In some cases, this works out well enough, such as Brutus's page Lucius (Lauren Grace Thompson, regendered as Luca) merging in the roles of Lucilius (Brutus's second-in-command in the army) and Cato (the servant who helps Brutus in his suicide). Meanwhile, the conspirators themselves take on the roles of various members of Brutus's and Cassius's armies so that Casca and Metellus (Janet Haley) survive the postassassination purge. Streamlining Plutarch's history so that the conspirators remain intact all the way to the Battle of Philippi might stave off audience confusion, but the play loses the sense of how desperately isolated Brutus and Cassius become (which feeds their despair and testiness) in the wake of a conspiracy the one instigated and the other led. As each of the conspirators dies in battle, Blixt uses the theatrical trope of having great Caesar's ghost present for their individual demise. "O Julius Caesar, thou art mighty yet! Thy spirit walks abroad and turns our swords in our own proper entrails," Brutus says, a line that Blixt takes literally.
Only one conspirator dies in the immediate aftermath of Antony's oration in this production, and that is Cinna—no, not Cinna the poet. Blixt has combined the two Cinnas so that the rabble actually lights on the conspirator; she drops the poet altogether. This diffuses Shakespeare's frightening scene of an incensed crowd literally tearing to pieces someone based on mistaken identity. Not many of us would actually be a Cinna the conspirator, but any one of us could be a Cinna the poet encountering a maddened mob. In fact, we see similar incidents happening today on social media. Ironically, MSF played the role of Cinna the poet this summer, as did many other Shakespeare theater companies around the country hectored by Trump fans confusing them for the Public Theater in New York.
This production has much going for it, starting with Janice Blixt's effective timeless setting and including the most powerfully moving Caesar assassination I've ever seen, Antony's deliciously entertaining funeral oration, and Kauzlaric's Brutus and Saunders' Cassius, in contrast to the desultory tone of their first-scene conversation, engaging in an electric argument in the war scene, their hot emotions generating cliff-edge tension. But by the time Cato, aka Lucilius, aka Luca/Lucious, helps Brutus kill himself, Shakespeare's Julius Caesar has been gutted of its timeless tension.

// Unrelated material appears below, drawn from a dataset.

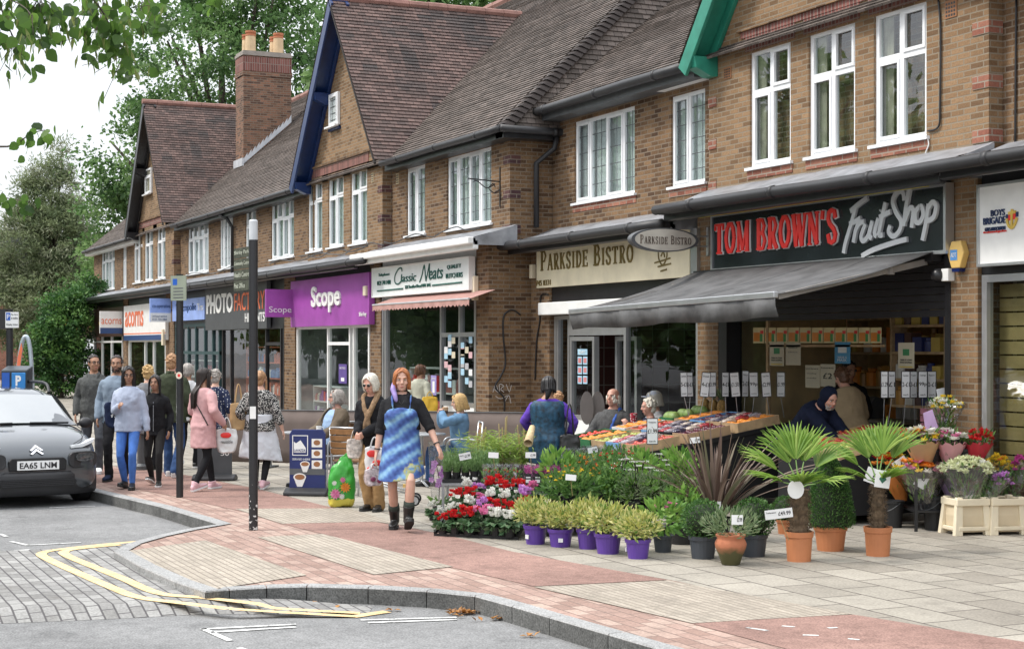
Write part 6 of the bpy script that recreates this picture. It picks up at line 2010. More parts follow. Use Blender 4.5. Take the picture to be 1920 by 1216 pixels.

Certainly, an audience unfamiliar with this play might not know what's missing. However, such cuts and streamlining deprive that audience of the full potential of Shakespeare's ability to make us feel just how dangerous Rome becomes—first under Caesar, then in the chaos that follows the coup, and finally under the subsequent government. This play's relevancy, in any setting, is more than in its rhetorical volume and political volubility, for while it may be a story about people, it's a play about society's psychosis.